I should also quickly explain that the Park School of Communications has a shared server that every computer in the building can connect to. Sports Final has its own folder which stores all of the templates.
The first thing I did was that I made sure the vast majority of project files that the APs could access in their server folders were template files, not actual project files. The advantage of using template files (.psdt's for Photoshop and .aet's for After Effects) is that the file is nearly impossible to save over. Clicking on a template file doesn't bring you to the template file itself, but to an untitled copy of that template file. This is extremely useful because every AP always gets the same template every time they open one, and they're all separate files. This way, they're not always saving over each other's work, or messing up the original file. It also makes it easier to save the file as an .aep to export later.

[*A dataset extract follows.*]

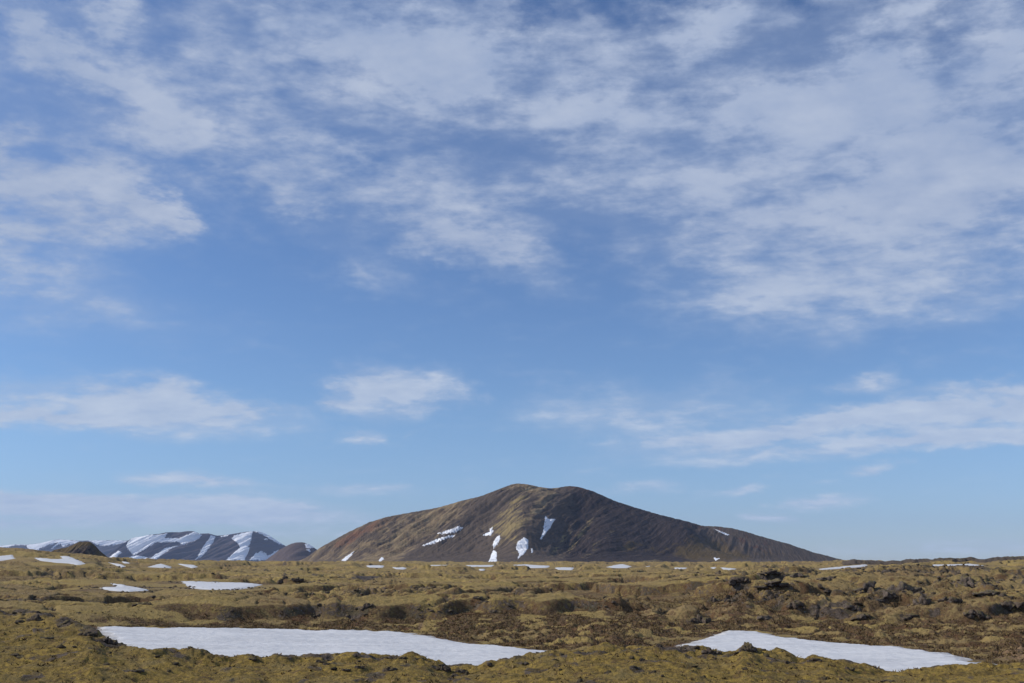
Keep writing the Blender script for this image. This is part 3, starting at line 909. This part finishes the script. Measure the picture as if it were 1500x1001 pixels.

The other thing I did was lock the non-essential layers. The only things within most templates that the APs needed to change were colors, text, and the occasional logo, so I just locked everything else. This made it easier for the APs, especially the ones that were beginners in Photoshop or had never touched After Effects before. I also color coded many of the layers in Photoshop and After Effects and sorted things out nicely into precomps and folders. If you'd like to see the organization system yourself, check out the link at the top of the page to download the templates yourself (many source files will be missing, but at least you can see how they're organized).
Now the one notable exception to the template rule was for the highlight matchup graphics. You may have noticed them in the highlight video above. They're a pretty simple animation, but for every time you make a new one you'd need to change the text, the logos and the team colors AND THEN go into After Effects and re-keyframe all of them. That's not something I'd trust the vast majority of APs to do, so to solve this problem I made use of Adobe Dynamic Link. Having something Dynamically Linked basically means that if you insert something into two Adobe programs and then change it in one, the changes are mirrored in the other. For example, if you had a lower third in After Effects displaying one picture, but the picture was a Photoshop document (not a png or jpg) and you replaced the image with a white box in Photoshop (and saved it) the After Effects lower third would instantly also display a white box.
I used this same technique with the matchup graphics. This way, all the APs would need to do is update the Photoshop document and the animation in After Effects would automatically update, meaning they don't even need to touch After Effects. They can simply update the .psd and then export the .aep and they'd get the animation with 0 After Effects work. The only drawback to this is that since it's not a template the producers can only assign one AP to this at a time, but it's really worth it in the end considering how much time and effort is saved.